UMA CORUJA DE CARICATURA

Houve um período em que teve uma função essencial nas relações culturais com o Brasil. O embaixador Alberto Costa e Silva não lhe poupa elogios sobre o tempo do Presidente JK: “Tóssan, grande e gordo, tinha cabelos abundantes e negros que formavam tufos nos lados, usava uns óculos enormes, que aumentavam a vivacidade do olhar e o faziam parecer uma coruja de caricatura”. No Palácio Foz deu vida após 1974 a um breviário da cultura democrática na editora “Terra Livre” e multiplicou ilustrações para as crianças e os jovens, colaborando, por exemplo, com Leonel Neves. Tóssan não se levava a sério: “gordão, bonacheirão, / satisfeito, rezingão. / Carregado de pecados, / viajado, / arreliado, / mal-disposto / malcriado…”.  O teatro apaixonou-o sempre, desde o Lethes e do TEUC. O desenho era o modo de pôr a gente em ação, daí o entusiasmo de crianças e adultos com as suas ilustrações. Mário Viegas levou à cena “Tótó” com um conjunto extraordinário de textos de Tóssan. Teatro e vida confundiam-se. “O teatro diminui a luz como quem desce as pálpebras aos poucos (…). Uma mala de senhora atirou-se de um camarote para a plateia. Todos se levantam. Todos se sentam. Todos comentam. Um tosse; tossem todos. (…).
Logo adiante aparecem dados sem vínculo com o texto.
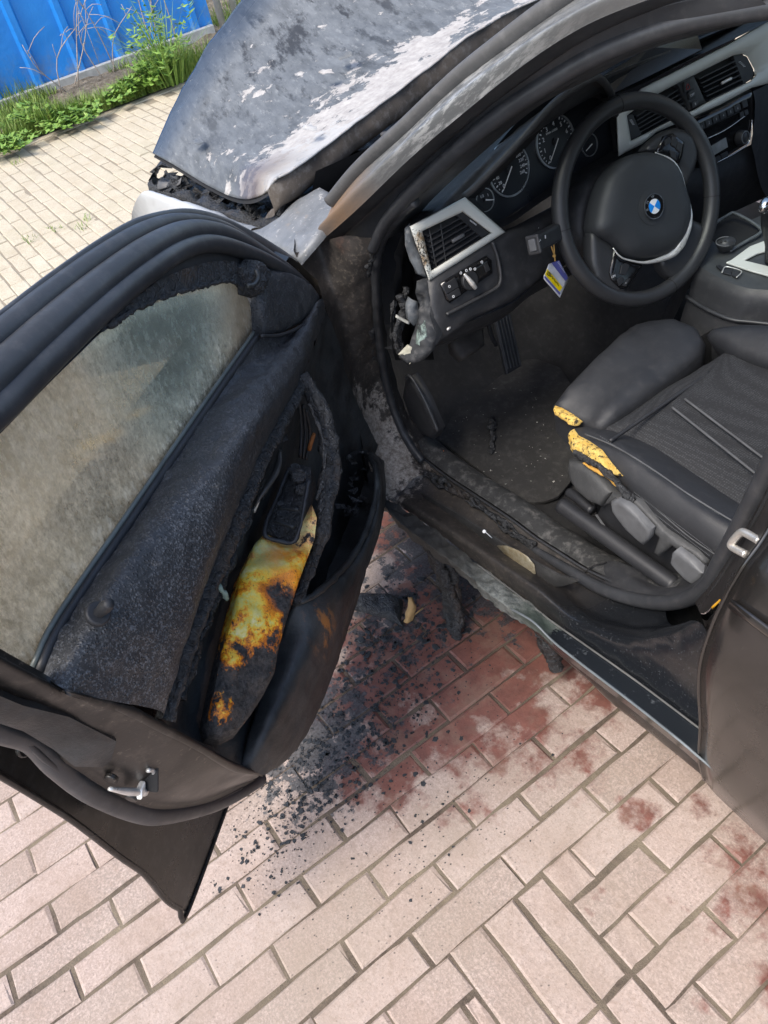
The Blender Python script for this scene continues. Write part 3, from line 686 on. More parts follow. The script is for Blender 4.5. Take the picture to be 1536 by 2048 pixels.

Mas mal abriu a cortina, o público ficou natureza-morta – apenas se ouvem os olhos dos espectadores a devorarem a cena…”.

  

ODE AO FUTEBOL

E o mais célebre dos poemas de Tóssan: “Retângulo verde, meio de sombra meio de sol / Vinte e dois em cuecas jogando futebol / Correndo, saltando, ziguezagueando / ao som dum apito / Um homem magrito, também em cuecas / E mais dois carecas com uma bandeira / De cá para lá, de lá para cá / Bola ao centro, bola fora. / Fora o árbitro! / E a multidão, lá do peão / Gritava, berrava, gesticulava / E a bola coitada, rolava no verde / Rolava no pé, de cabeça em cabeça / A bola não perde, um minuto sequer / Zumbindo no ar como um besoiro, / Toda redonda, toda bonita / Vestida de coiro. / O árbitro corre, o árbitro apita / O público grita / Gooooolllllooooo! / Bola nas redes / Laranjadas, pirolitos, / Asneiras, palavrões / Damas frenéticas, gordas esqueléticas / esganiçadas aos gritos. / Todos à uma, todos ao um / Ao árbitro roubam o apito / Entra a guarda, entra a polícia / Os cavalos a correr, os senhores a esconder / Uma cabeça aqui, um pé acolá / Ancas, coxas, pernas, pé, / Cabeças no chão, cabeças de cavalo, / Cavalos sem cabeça, com os pés no ar / Fez-se em montão multidão. / E uma dama excitada, que era casada / Com um marinheiro distraído, / No meio da bancada que estava à cunha, / Tirou-lhe um olho, com a própria unha! / À unha, à unha! / Ânimos ao alto! / E no fim, / perdeu-se o campeonato!”